Now the blonde was a typical “sundress and pearl-necklace” Southern girl and, if my memory serves me correct, I never saw her dressed sloppily.  Skirts (long- and knee-length), sundresses, good jeans, shorts, coordinating tops and different shoes/sandals (no uggs).  She was cute and thin.  And as per my usual preferences, I loved her bright blue eyes.

My interest was piqued, but what to do?

At the time, I had zero confidence in myself and the stress/anxiety of my work was starting to develop into a mild form of depression (one of the reasons why I took a Master’s).  To boot, I was broke.  Even going out for something cheap like coffee would severely kill my budget.

[Note:  If you’re going to say, “Why didn’t you have her come over to your place for a cheap movie and wine date?”  I’ll say two things:  one, hindsight, and two, I didn’t know how “traditional” this girl was.  Yes, they do exist.]

Many times after getting off the bus I tried to muster the courage to catch up to and talk to her, but I failed each time.  Basically my belief that there would be a “perfect” opportunity where everything would be right ensured that I pre-ejected from the approach each time.  So I’d see her walking in front of me, I’d feel myself bitch up, tell myself either “she probably has a boyfriend” or “next time” and then cross the street to go home, kicking myself mentally with each step I took.

To be completely honest, I was scared.  Scared of what to say, scared of how I’d talk, scared of how I’d act, scared that I’d look like a dork, scared of what the other people would think, scared of rejection, and scared that she’d accept.

I had no idea what I was doing and it made me fearful.

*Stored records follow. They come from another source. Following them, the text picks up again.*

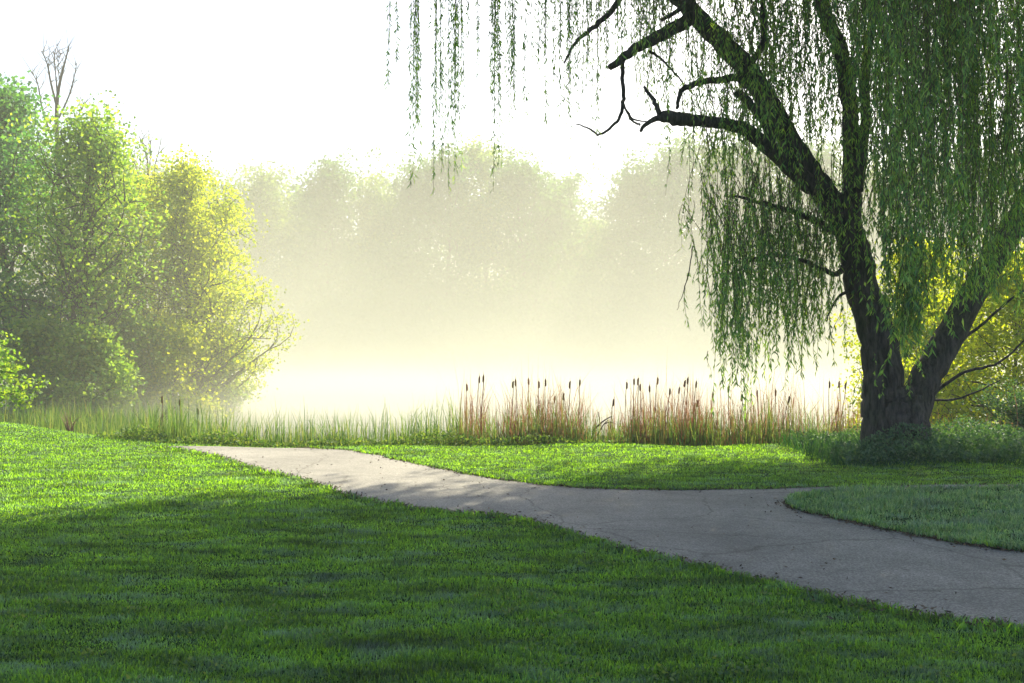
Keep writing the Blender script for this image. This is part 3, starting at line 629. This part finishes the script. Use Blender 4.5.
for n_, (px, py, tilt) in enumerate(heads):
    Y = 17.3 + (n_ * 0.618 % 1) * 1.6
    if px < 300: Y += 1.0
    hd = at(px, py, Y); H0 = .0
    gx = hd[0] + math.tan(R(tilt)) * -1 * 0
    top = hd[2]; a = R(tilt)
    zg = float(height(hd[0], Y)) - .02
    broken = abs(tilt) > 20
    bx = hd[0] - (top - zg) * math.tan(R(-tilt if not broken else 8)) * (1 if not broken else 1)
    Lt = math.hypot(top - zg, hd[0] - bx); ang = math.atan2(hd[0] - bx, top - zg)
    c_ = next(i for i, c in enumerate(clusters) if c[0] <= px < c[1]); cnt[c_] = cnt.get(c_, 0) + 1
    adj = 'broken' if broken else ('leaning' if abs(tilt) >= 5 else ('short' if py > 391 else 'tall'))
    root = empty('cattail', (bx, Y, zg)); root.rotation_euler = (0, ang, 0)
    tag(root, '%s brown cattail %s, %s one from its left end' % (adj, clusters[c_][2], ordn[cnt[c_] - 1]), 'cattail', 'cattails along the pond bank')
    st = cattail_meshes(Lt, 200 + n_); mi = root.matrix_basis.copy()
    so_ = st.build('stalk', M['stalk']); so_.parent = root
    sh = MB(); hl = .13
    z = np.array([Lt - hl, Lt - hl + .02, Lt - .03, Lt - .005]); tip = .09
    pts = np.stack([0 * z, 0 * z, z], 1); sh.tube(pts, [.008, .017, .017, .006], 8)
    sh.tube(np.array([[0, 0, Lt - .01], [0, 0, Lt + tip * .6]]), [.004, .0015], 4)
    s2 = sh.build('seed_head', M['seed_head']); s2.parent = root
    if broken: 
        s2.location = (0, 0, 0)
# dead branch lodged in the reeds
db = MB(); gd = np.random.default_rng(8)
for a, b, r in [((592, 432), (612, 416), .02), ((597, 436), (608, 420), .015), ((604, 424), (616, 424), .01), ((600, 426), (598, 412), .01)]:
    db.tube(smooth_path([at(*a, 17.2), at((a[0] + b[0]) / 2, (a[1] + b[1]) / 2 - 2, 17.2), at(*b, 17.1)], 4), np.linspace(r, r * .3, 9), 6)
tag(db.build('dead_branch', M['bark']), 'dark dead branch caught among the russet reeds', 'branch')
# dark reddish stems and a dry weed on the left
for n_, (px, lab) in enumerate([(70, 'small reddish brown dead weed in the pale marsh grass'), (150, 'dark twiggy stems sticking out left of the weedy post'), (196, 'dark upright dead stem at the left end of the path')]):
    mb = MB(); gd = np.random.default_rng(60 + n_); Y = 18.6 if n_ else 20.5; b = np.array(place(px, Y)); 
    for k in range(16 if n_ != 2 else 7):
        a = gd.uniform(-1, 1) * (.7 if n_ != 2 else .12); h = gd.uniform(.3, .75) * (1 if n_ else .7) * (1.5 if n_ == 2 else 1)
        mb.tube(smooth_path([b + [gd.normal(0, .05), 0, 0], b + [a * h * .4, gd.normal(0, .05), h * .6], b + [a * h, gd.normal(0, .1), h]], 3), np.linspace(.010, .003, 7), 4)
    tag(mb.build('dead_weed', M['stalk'] if n_ == 0 else M['bark']), lab, 'weed')

# ------------------------------------------------------------------ air
def boxm(x0, x1, y0, y1, z0, z1):
    mb = MB(); v = [(x, y, z) for z in (z0, z1) for x, y in ((x0, y0), (x1, y0), (x1, y1), (x0, y1))]
    mb.add(v, [(3, 2, 1, 0), (4, 5, 6, 7), (0, 1, 5, 4), (1, 2, 6, 5), (2, 3, 7, 6), (3, 0, 4, 7)]); return mb
tag(boxm(-151, 151, -41, 171, -3.2, 25).build('haze', vol_mat('haze_air', HAZE_D, (.8, .79, .75), .15)), 'pale morning haze filling the air', 'haze', kind='stuff')
# mist lying on the pond, thinning with height
def mist_mat():
    m, n, o = newmat('pond_mist'); v = n.nodes.new('ShaderNodeVolumePrincipled')
    v.inputs['Color'].default_value = (.76, .75, .66, 1); v.inputs['Anisotropy'].default_value = .1
    g_ = n.nodes.new('ShaderNodeNewGeometry'); sx = n.nodes.new('ShaderNodeSeparateXYZ'); n.links.new(g_.outputs['Position'], sx.inputs[0])
    def mth(op, a, b=None):
        x = n.nodes.new('ShaderNodeMath'); x.operation = op
        for k_, q_ in enumerate((a, b)):
            if q_ is None: continue
            if isinstance(q_, (int, float)): x.inputs[k_].default_value = q_
            else: n.links.new(q_, x.inputs[k_])
        return x.outputs[0]
    t = noise(n, .07, 2, .5, wpos(n, (1, 1, 2.2)))
    zz = mth('MULTIPLY', mth('ADD', sx.outputs[2], .8), -1 / MIST_H)
    e = mth('EXPONENT', zz)
    low = mth('MULTIPLY', mth('EXPONENT', mth('MULTIPLY', mth('ADD', sx.outputs[2], .8), -1 / .6)), 3.2)
    d = mth('MULTIPLY', mth('MULTIPLY', mth('ADD', e, low), mth('ADD', mth('MULTIPLY', t.outputs[0], 1.6), .2)), MIST_D)
    cf = mth('MINIMUM', mth('EXPONENT', mth('MULTIPLY', mth('ADD', sx.outputs[2], .8), -1 / .8)), 1.0)  # sunlit brightness put into the colour: mist whitens towards the water
    n.links.new(mixc(n, cf, (.755, .785, .685), (1, 1, .95)), v.inputs['Color'])
    n.links.new(d, v.inputs['Density']); n.links.new(v.outputs[0], o.inputs['Volume']); return m
tag(boxm(-70, 110, 27, 150, -2.2, 22).build('mist', mist_mat()), 'bright mist rising from the pond', 'mist', kind='stuff')
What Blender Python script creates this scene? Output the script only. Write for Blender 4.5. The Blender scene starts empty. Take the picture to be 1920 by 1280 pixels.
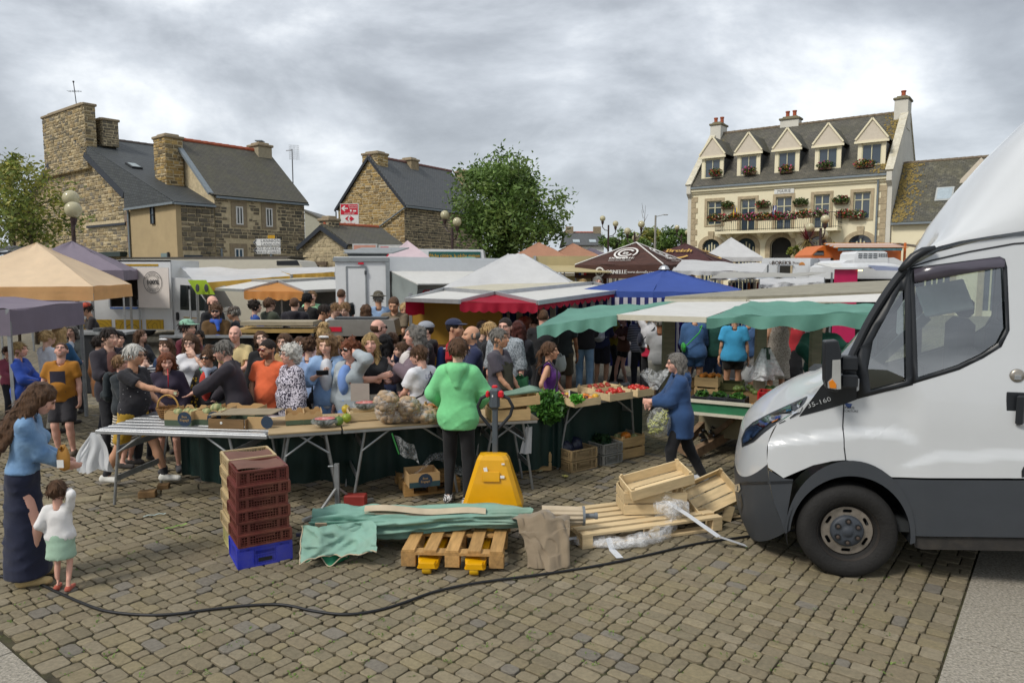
import bpy,bmesh,math,random
from math import sin,cos
from random import uniform,gauss
import numpy as np
from mathutils import Vector,Matrix,Euler,noise as mnoise
from mathutils.geometry import tessellate_polygon
random.seed(7);RNG=np.random.default_rng(7)
PI=math.pi;R_=math.radians
def vc(*a):return Vector(a)
def iv(n,k,x):n.inputs[k].default_value=x
scene=bpy.context.scene
ho=scene.collection
eZ,dt,W0,H0,VH=2.4,1350.,1920.,1280.,510.
ct=math.atan((H0/2-VH)/dt)
cU=bpy.data.cameras.new('camera');cam=bpy.data.objects.new('camera',cU);ho.objects.link(cam)
cU.sensor_width=36.;cU.lens=36.*dt/W0;cU.clip_start=.05;cU.clip_end=3000
cam.location=(0,0,eZ);cam.rotation_euler=(PI/2-ct,0,0)
scene.camera=cam
cM,du=R_(47),R_(232)
world=bpy.data.worlds.new('World');scene.world=world;world.use_nodes=True
def cO():
 nt=world.node_tree;n=nt.nodes;l=nt.links;n.clear()
 ee=n.new('ShaderNodeOutputWorld')
 gK=n.new('ShaderNodeTexSky');gK.sky_type='NISHITA';gK.sun_disc=False
 gK.sun_elevation=cM;gK.sun_rotation=du;gK.air_density=1.2;gK.dust_density=2.
 bg1=n.new('ShaderNodeBackground');iv(bg1,1,.12);l.new(gK.outputs[0],bg1.inputs[0])
 tc=n.new('ShaderNodeTexCoord')
 sp=n.new('ShaderNodeSeparateXYZ');l.new(tc.outputs['Generated'],sp.inputs[0])
 zz=n.new('ShaderNodeMath');zz.operation='ABSOLUTE';l.new(sp.outputs[2],zz.inputs[0])
 mp=n.new('ShaderNodeMapping');l.new(tc.outputs['Generated'],mp.inputs[0]);iv(mp,'Location',fk);iv(mp,'Scale',(1.,1.,2.3))
 def noise(scale,detail,rough,dist):
  t=n.new('ShaderNodeTexNoise');iv(t,'Scale',scale);iv(t,'Detail',detail)
  iv(t,'Roughness',rough);iv(t,'Distortion',dist);l.new(mp.outputs[0],t.inputs['Vector']);return t
 a=noise(2.1,11,.57,.25);b=noise(.9,3,.5,0.)
 mx=n.new('ShaderNodeMath');mx.operation='MULTIPLY_ADD';iv(mx,1,.48);l.new(b.outputs[0],mx.inputs[0])
 am=n.new('ShaderNodeMath');am.operation='MULTIPLY';iv(am,1,.69);l.new(a.outputs[0],am.inputs[0]);l.new(am.outputs[0],mx.inputs[2])
 cr=n.new('ShaderNodeValToRGB');e=cr.color_ramp.elements
 e[0].position=.46;e[0].color=(.235,.252,.28,1);e[1].position=.71;e[1].color=(.97,.975,.98,1)
 for p,c in((.545,(.36,.385,.42)),(.6,(.5,.53,.57)),(.66,(.74,.765,.79))):
  k=cr.color_ramp.elements.new(p);k.color=(*c,1)
 l.new(mx.outputs[0],cr.inputs[0])
 hr=n.new('ShaderNodeMapRange');iv(hr,1,0.);iv(hr,2,.15);iv(hr,3,.75);iv(hr,4,0.)
 l.new(zz.outputs[0],hr.inputs[0])
 hm=n.new('ShaderNodeMix');hm.data_type='RGBA';l.new(hr.outputs[0],hm.inputs['Factor']);l.new(cr.outputs[0],hm.inputs['A']);iv(hm,'B',(.55,.6,.655,1))
 bg2=n.new('ShaderNodeBackground');iv(bg2,1,.82);l.new(hm.outputs['Result'],bg2.inputs[0])
 ms=n.new('ShaderNodeMixShader');iv(ms,0,.93);l.new(bg1.outputs[0],ms.inputs[1]);l.new(bg2.outputs[0],ms.inputs[2])
 l.new(ms.outputs[0],ee.inputs[0])
fk=(5.5,13.1,4.4)
cO()
dI=bpy.data.lights.new('sun','SUN');dI.energy=1.5;dI.angle=R_(14);dI.color=(1.,.95,.87)
sun=bpy.data.objects.new('sun',dI);ho.objects.link(sun)
_sd=vc(sin(du)*cos(cM),cos(du)*cos(cM),sin(cM))
sun.rotation_euler=_sd.to_track_quat('Z','Y').to_euler()
vs=scene.view_settings;vs.view_transform='Standard';vs.look='None';vs.gamma=1.;vs.use_curve_mapping=False;vs.exposure=.78
scene.cycles.use_denoising=True;scene.cycles.max_bounces=6;scene.cycles.transparent_max_bounces=16;scene.cycles.diffuse_bounces=3;scene.cycles.glossy_bounces=3
scene.cycles.caustics_reflective=False;scene.cycles.caustics_refractive=False
_F=vc(0,cos(ct),-sin(ct));_U=vc(0,sin(ct),cos(ct));_C=vc(0,0,eZ)
def ray(u,v):return _F+vc(1,0,0)*((u-W0/2)/dt)+_U*((H0/2-v)/dt)
def P(u,v,Y):
 d=ray(u,v);return _C+d*(Y/d.y)
def G(u,v,z=0.):
 d=ray(u,v);return _C+d*((z-eZ)/d.z)
def es(p):return(Vector(p)-_C).dot(_F)
def aN(A,d,u2):
 k=(u2-W0/2);t=(k*es(A)-dt*A.x)/(dt*d.x-k*d.y*cos(ct));return A+d*t
def px(Y):return dt/Y
def lin(c):return tuple(((x/12.92)if x<=.04045 else((x+.055)/1.055)**2.4)for x in c)
def hx(s):
 s=s.lstrip('#');return lin(tuple(int(s[i:i+2],16)/255 for i in(0,2,4)))
aQ={}
def mat(name,col=(.5,.5,.5),rough=.7,metal=0.,var=.12,scale=6.,bump=0.,bscale=40.,attr=False,objrand=0.,trans=0.,h9=1.,emit=None,estr=0.,dirt=0.,dirtcol=(.08,.07,.055),stretch=(1,1,1),spec=.5,coat=0.,sheen=0.,transl=0.,ior=1.45,detail=5.):
 if name in aQ:return aQ[name]
 if isinstance(col,str):col=hx(col)
 m=bpy.data.materials.new(name);m.use_nodes=True;nt=m.node_tree;n=nt.nodes;l=nt.links
 b=n['Principled BSDF'];iv(b,'Roughness',rough);iv(b,'Metallic',metal)
 iv(b,'Specular IOR Level',spec);iv(b,'Coat Weight',coat);iv(b,'Sheen Weight',sheen)
 iv(b,'Alpha',h9);iv(b,'Transmission Weight',trans);iv(b,'IOR',ior)
 tc=n.new('ShaderNodeTexCoord');mp=n.new('ShaderNodeMapping');l.new(tc.outputs['Object'],mp.inputs[0]);iv(mp,'Scale',stretch)
 if attr:
  at=n.new('ShaderNodeAttribute');at.attribute_name='Col';eg=at.outputs['Color']
 else:
  rgb=n.new('ShaderNodeRGB');rgb.outputs[0].default_value=(*col,1);eg=rgb.outputs[0]
 if var>0:
  t=n.new('ShaderNodeTexNoise');iv(t,'Scale',scale);iv(t,'Detail',detail);iv(t,'Roughness',.62);l.new(mp.outputs[0],t.inputs['Vector'])
  mr=n.new('ShaderNodeMapRange');iv(mr,1,.3);iv(mr,2,.7);iv(mr,3,1-var);iv(mr,4,1+var);l.new(t.outputs[0],mr.inputs[0])
  vm=n.new('ShaderNodeVectorMath');vm.operation='SCALE';l.new(eg,vm.inputs[0]);l.new(mr.outputs[0],vm.inputs['Scale']);eg=vm.outputs[0]
 if objrand>0:
  oi=n.new('ShaderNodeObjectInfo');mr=n.new('ShaderNodeMapRange');iv(mr,3,1-objrand);iv(mr,4,1+objrand);l.new(oi.outputs['Random'],mr.inputs[0])
  vm=n.new('ShaderNodeVectorMath');vm.operation='SCALE';l.new(eg,vm.inputs[0]);l.new(mr.outputs[0],vm.inputs['Scale']);eg=vm.outputs[0]
 if dirt>0:
  t=n.new('ShaderNodeTexNoise');iv(t,'Scale',scale*.35);iv(t,'Detail',9);iv(t,'Roughness',.7);l.new(mp.outputs[0],t.inputs['Vector'])
  mr=n.new('ShaderNodeMapRange');iv(mr,1,.48);iv(mr,2,.72);iv(mr,3,0);iv(mr,4,dirt);l.new(t.outputs[0],mr.inputs[0])
  mx=n.new('ShaderNodeMix');mx.data_type='RGBA';l.new(mr.outputs[0],mx.inputs['Factor']);l.new(eg,mx.inputs['A']);iv(mx,'B',(*dirtcol,1));eg=mx.outputs['Result']
 l.new(eg,b.inputs['Base Color'])
 if bump>0:
  t=n.new('ShaderNodeTexNoise');iv(t,'Scale',bscale);iv(t,'Detail',4);l.new(mp.outputs[0],t.inputs['Vector'])
  bp=n.new('ShaderNodeBump');iv(bp,'Strength',bump);iv(bp,'Distance',.02);l.new(t.outputs[0],bp.inputs['Height']);l.new(bp.outputs[0],b.inputs['Normal'])
 if emit is not None:
  iv(b,'Emission Color',(*(hx(emit)if isinstance(emit,str)else emit),1));iv(b,'Emission Strength',estr)
 if transl>0:
  tr=n.new('ShaderNodeBsdfTranslucent');l.new(eg,tr.inputs[0]);ms=n.new('ShaderNodeMixShader');iv(ms,0,transl)
  o=n['Material Output'];l.new(b.outputs[0],ms.inputs[1]);l.new(tr.outputs[0],ms.inputs[2]);l.new(ms.outputs[0],o.inputs[0])
 aQ[name]=m;m['bsdf']=b.name;return m
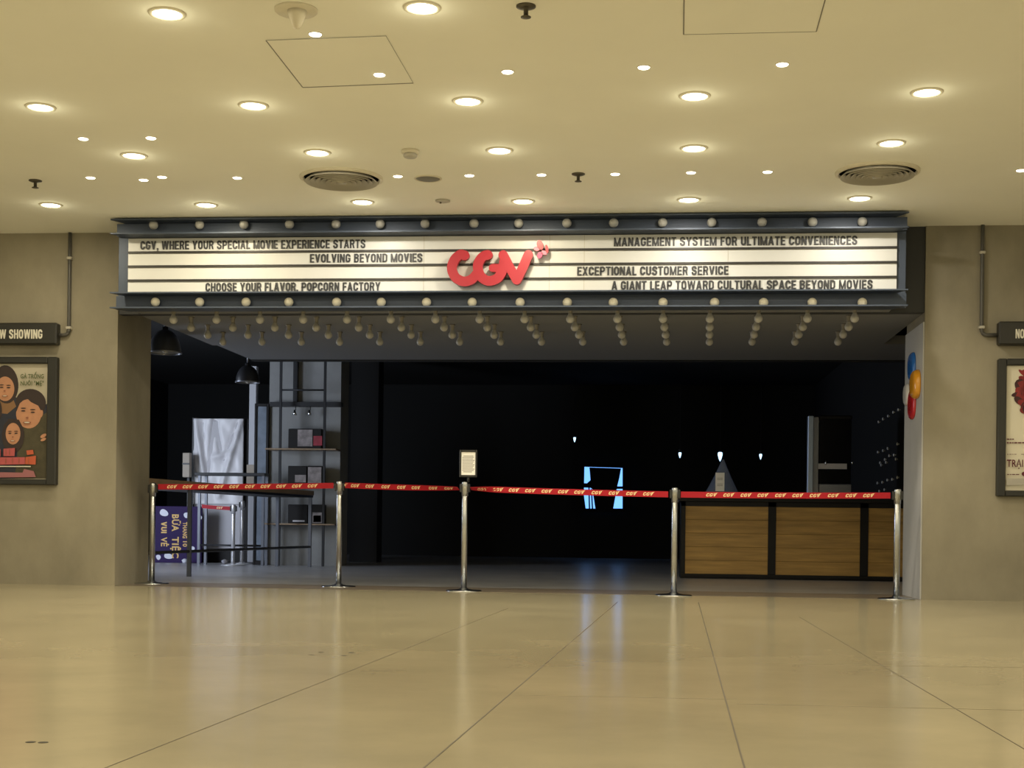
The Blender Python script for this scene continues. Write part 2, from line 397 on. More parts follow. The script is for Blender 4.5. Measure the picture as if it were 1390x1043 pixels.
# window far behind: daylight between dark drapes
YW = YBACK - .02
win = structure(MB().prism([at(788, 632, YW), at(788, 692, YW), at(852, 692, YW), at(852, 635, YW)], (0, .015, 0)).build('window_1', 'day_pane'))
DN = [0]
def drape(label, poly):
    DN[0] += 1
    tag(MB().prism([at(x, y, YW - .06 - .03 * DN[0]) for x, y in poly], (0, .02, 0)).build('window_drape', 'curtain'), label, 'curtain')
drape('dark drape left of the blue daylight slits in far window', [(776, 628), (776, 694), (795.5, 694), (792.5, 672), (793.5, 628)])
drape('wide dark drape between the two blue daylight slits', [(800, 634.7), (801.5, 652), (797, 656), (797, 660), (804, 664), (808, 690), (810, 694), (831, 694), (832.5, 690), (838, 660), (840.5, 650), (843, 636.2)])
drape('dark drape right of the wedge of blue daylight', [(845, 628), (845, 694), (858, 694), (858, 628)])
drape('narrow dark fold across the lower part of the left daylight slit', [(798.6, 662), (800.4, 662), (801.2, 694), (799.2, 694)])
drape('second narrow dark fold across the lower left daylight slit', [(802.0, 664), (803.6, 664), (805.4, 694), (803.4, 694)])
drape('thin dark blind bar across the top of far blue window', [(776, 626), (858, 629), (858, 636.0), (776, 633.4)])
drape('thin dark crossbar over the wedge of blue daylight', [(830, 660.5), (846, 660.5), (846, 664), (830, 664)])
drape('thin dark crossbar over the left blue daylight slit', [(786, 656), (806, 656.5), (806, 662.5), (786, 662)])
drape('dark sill strip below the blue daylight slits', [(776, 690.5), (858, 690.5), (858, 696), (776, 696)])

# ------------------------------------------------------------------ marquee
YF = 11.68; YS = 11.86
xf0, xf1 = at(150, 300, YF).x, at(1234, 300, YF).x
xs0, xs1 = at(174.5, 360, YS).x, at(1217, 360, YS).x
zt, zb = at(695, 320.3, YS).z, at(695, 398.3, YS).z
zc = (zt + zb) / 2
marq = thing('marquee', 'long dark steel cinema marquee with white letter boards and red logo over the entrance', 'marquee sign', ((xf0 + xf1) / 2, 12.0, zb))
xe0, xe1 = at(160, 360, YS).x, at(1230, 360, YS).x
MB().box(xe0, xe1, YS + .02, 12.30, zb - .04, zt + .03).build('case', 'beam_steel', marq)
MB().box(xf0 + .05, xf1 - .05, YS + .03, 12.31, zs + .001, zs + .011).build('underside', 'soffit_paint', marq)
ztb = at(695, 300.5, YS).z
def beam(z0, z1):
    m = MB(); t = .012
    m.prism([(xf0, YF, z1 - t), (xf1, YF, z1 - t), (xf1 - .1, YS + .02, z1 - t), (xf0 + .1, YS + .02, z1 - t)], (0, 0, t))
    m.prism([(xf0, YF, z0), (xf1, YF, z0), (xf1 - .1, YS + .02, z0), (xf0 + .1, YS + .02, z0)], (0, 0, t))
    m.box(xe0, xe1, YS - .03, YS + .02, z0 + t, z1 - t)
    return m
zlow0 = at(695, 417, YF).z; zlow1 = zb - .005
ztop0 = zt + .005; ztop1 = CH - .012
tb = beam(ztop0, ztop1).build('top_beam', 'beam_steel', marq)
bb = beam(zlow0, zlow1).build('bottom_beam', 'beam_steel', marq)
TOPX = [208.5, 271, 331, 393, 456, 516, 577, 643.5, 704, 769.5, 833, 899.5, 966, 1034.5, 1103, 1170.5]
BOTX = [211, 271, 334, 392, 457, 517.5, 579, 641, 706, 770, 832.5, 900, 970, 1036.5, 1102.5, 1170.5]
rb = .040
def globe(px, py, r=rb):
    c = at(px, py, YS - .075)
    return MB().lathe(c, [(r * math.sin(PI * i / 10), -r * math.cos(PI * i / 10) * .9) for i in range(1, 10)] + [(.018, .045)], 20, axis='y')
for i, px in enumerate(TOPX):
    globe(px, 305.5 - (px - 208) * .0045).build('bulb', 'bulb_frosted', tb)
for i, px in enumerate(BOTX):
    globe(px, 410.2 + (px - 208) * .0008).build('bulb', 'bulb_glass', bb)
sp = MB().box(xs0, xs1, YS - .01, YS + .02, zb, zt).build('letter_board', 'sign_acrylic', marq)
rowh = (zt - zb) / 4
for k in (1, 2, 3):
    z = zb + rowh * k
    MB().box(xs0, xs1, YS - .022, YS - .01, z - .010, z + .008).build('letter_rail', 'rail_black', sp)
for px in (575.5, 746, 793, 988):
    xx = at(px, 360, YS).x; MB().box(xx - .002, xx + .002, YS - .0115, YS - .01, zb, zt).build('panel_seam', 'vent_metal', sp)
LINES = [("CGV, WHERE YOUR SPECIAL MOVIE EXPERIENCE STARTS", 190, 495.5, 3), ("EVOLVING BEYOND MOVIES", 420.5, 573, 2), ("CHOOSE YOUR FLAVOR, POPCORN FACTORY", 279, 516.5, 0),
         ("MANAGEMENT SYSTEM FOR ULTIMATE CONVENIENCES", 833, 1163.5, 3), ("EXCEPTIONAL CUSTOMER SERVICE", 783.5, 989, 1), ("A GIANT LEAP TOWARD CULTURAL SPACE BEYOND MOVIES", 830.5, 1185, 0)]
for s, p0, p1, row in LINES:
    a, b = at(p0, 360, YS - .02).x, at(p1, 360, YS - .02).x
    z = zb + rowh * row + .024
    for word, f0, f1 in words_of(s):
        m = MB().text(word, (a + (b - a) * f0, YS - .0135, z), (1, 0, 0), (0, 0, 1), rowh * .60, (b - a) * (f1 - f0), depth=.004)
        plabel(m.build('lettering', 'letter_black', marq), 'black letters reading ' + word.strip(','))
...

Eventually, I graduated with my Master’s and then moved back to my parents’ house in Buffalo, having never talked to the blonde girl at all.  She continued to look at me until my last day on the bus in May 2008.  A simple “hi” and a smile on my part and maybe things could have turned out differently.

I regret not doing something then, but without regret there is no personal growth.

*I reinvented the wheel a couple of times, infuriating to say the least.